In article <1416@software.software.org> marshall@software.org (Eric Marshall) writes:
>
>	I was trying to use lseek to rewind to the beginning
>of input (a file), but I ran into difficulties.  When I run
>the program below, it outputs the file missing the first 3 characters,
>as if the lseek didn't do anything, then it outputs the entire
>file.  Could someone please explain why this occurs.  I eventually
>found the rewind(3S) call, and it works fine.  I am running
>on SunOS 4.1.

You cannot mix FILE POINTER calls with file descriptor calls (or in other
words, stdio calls with system calls).  

if you use getc, fgets, gets, scanf, etc you must use fseek to seek in a file.
if you use read you must use lseek.


-- 
Conor P. Cahill            (703)430-9247        Virtual Technologies, Inc.,
uunet!virtech!cpcahil                           46030 Manekin Plaza, Suite 160
                                                Sterling, VA 22170 

lm@snafu.Sun.COM (Larry McVoy) (07/06/90)

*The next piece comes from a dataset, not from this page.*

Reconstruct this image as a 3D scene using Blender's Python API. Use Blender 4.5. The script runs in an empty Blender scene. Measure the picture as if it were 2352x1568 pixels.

In article <1416@software.software.org> marshall@software.org (Eric Marshall) writes:
>
>	I was trying to use lseek to rewind to the beginning
>of input (a file), but I ran into difficulties.  When I run
>the program below, it outputs the file missing the first 3 characters,
>as if the lseek didn't do anything, then it outputs the entire
>file.  Could someone please explain why this occurs.  I eventually
>found the rewind(3S) call, and it works fine.  I am running
>on SunOS 4.1.

You are using stdio routines which buffer.  You bypassed those routines
when you issued the lseek() call; rewind is built on top of lseek and
looks something like:

rewind(f)
	FILE *f;
{
	lseek(f->_fd, 0, 0);
	f->_chars_in_buf = 0;
}

This is a common problem; many test suites make the same mistake.
---
Larry McVoy, Sun Microsystems     (415) 336-7627       ...!sun!lm or lm@sun.com

gwyn@smoke.BRL.MIL (Doug Gwyn) (07/06/90)

In article <1416@software.software.org> marshall@software.org (Eric Marshall) writes:
>	I was trying to use lseek to rewind to the beginning
>of input (a file), but I ran into difficulties.

Don't mix direct system calls such as lseek() with stdio operations such
as fopen() and getc().  Use fseek() instead.